Vakt- i zamanından rivayettir (şahsen görmedim o kadar yaşlı değilim). 30 ‘lu ve 40 ‘lı yıllar. Mekan Ankara. Ankara ‘yı ziyarete gelen köylü giyinişli, şalvarlı kişiler Ankara'nın ana sokaklarında yürütülmez imiş. Derler ki (dedemden kalma istiklal dergisidir entrynin cıkış kaynağı, yani olay gerçektir. 1952. sayısı idi sanırım. Ancak yanımda değil emin değilim o yüzden) Şöyle bir konuşma geçermiş kolluk kuvveti ile köylü arasında.
+dayı nereye gidiyorsun?
-işte şuraya.
+iyi şu arka sokaktan yürü. Ana caddede yürüme.
Tabi ki kılık kıyafet yüzünden söylenmiş bir sözdür. Na müphem. O köylü kıyafeti ile "modern" Ankara da pek kimsenin görülmesi istenilmiyordu. Millete cila çekilmiş, fes atılıp şapka takılmıştı amma ve lakin kafayı örten farklı da olsa kafaların değişmesi uzun sürecektir. Köylü Milletin efendisi idi evet, ama görüldüğü kadarı ile en azından bir kısım taraf için sadece köyünde kalırsa.
Neyse. Bu köylü amca arka sokaktan yürüdü bir süre Ankara’da. Sonra 6–7 Eylül olayları, 1934 Trakya olayları, varlık vergisi vs. vs. falan derken ülkenin burjuvazisi çoktu ya da göçtü gitti. Bu koylu amcaların çocuklarının bir kısmi, buldukları evlere yerleştiler gidenlerin boş bıraktıkları pazarlara aktılar. Ama burjuva değillerdi. Toprak insani idiler, o yüzden ne şehri ( medenilafini kullanmadım, çünkü kelime çok yanlış kullanılıyor, yanlış anlaşılabilir) bir estetikleri var idi ne de şehir hayatinin ellerindeki varlığa verebileceği lükslerden tam anlamı ile yaralanabilecek bir birikimleri. Kendilerini arka sokaktan yürüteni de kolay unutmadılar. Artik bir kısmi sokaklarda özgürce yürüyorlardı.
Sonra, bu kişiler başbakan çıkarmaya başladılar. Sistemle barışık olanları iyide, Cumhurbaşkanı bile oldular. Ama hala arka sokakta yürüyenler var idi.

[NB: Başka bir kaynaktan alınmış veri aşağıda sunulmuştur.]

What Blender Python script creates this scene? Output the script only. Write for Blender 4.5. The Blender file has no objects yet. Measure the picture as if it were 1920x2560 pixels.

Şimdi bu arka sokakta yürüyenlerin başbakanı, cumhurbaşkanı olmak istiyor. Sokaktaki koyluyu durduran kolluk kuvvetleri sahneden az da olsa çekildi. Ama bir zamanlar arka sokakta yürüyüp de şimdi caddede yürüyenler bunu protesto için yürüyüş yapıyor. Ana caddede yürüme hakkini kaybetmek istemiyorlar ki bu gayet anlaşılabilir.
Ve anlaşılıyor ki, memlekete az da olsa sınıf kavgası gelmiş onca senenin sonunda, vay be. Seviyesiz mumken ama az biraz biliyor bir kesim. Dur bakayım, bunu atlatabilirsek demokratik bir şekilde, önümüzdeki maçlara bakacağız.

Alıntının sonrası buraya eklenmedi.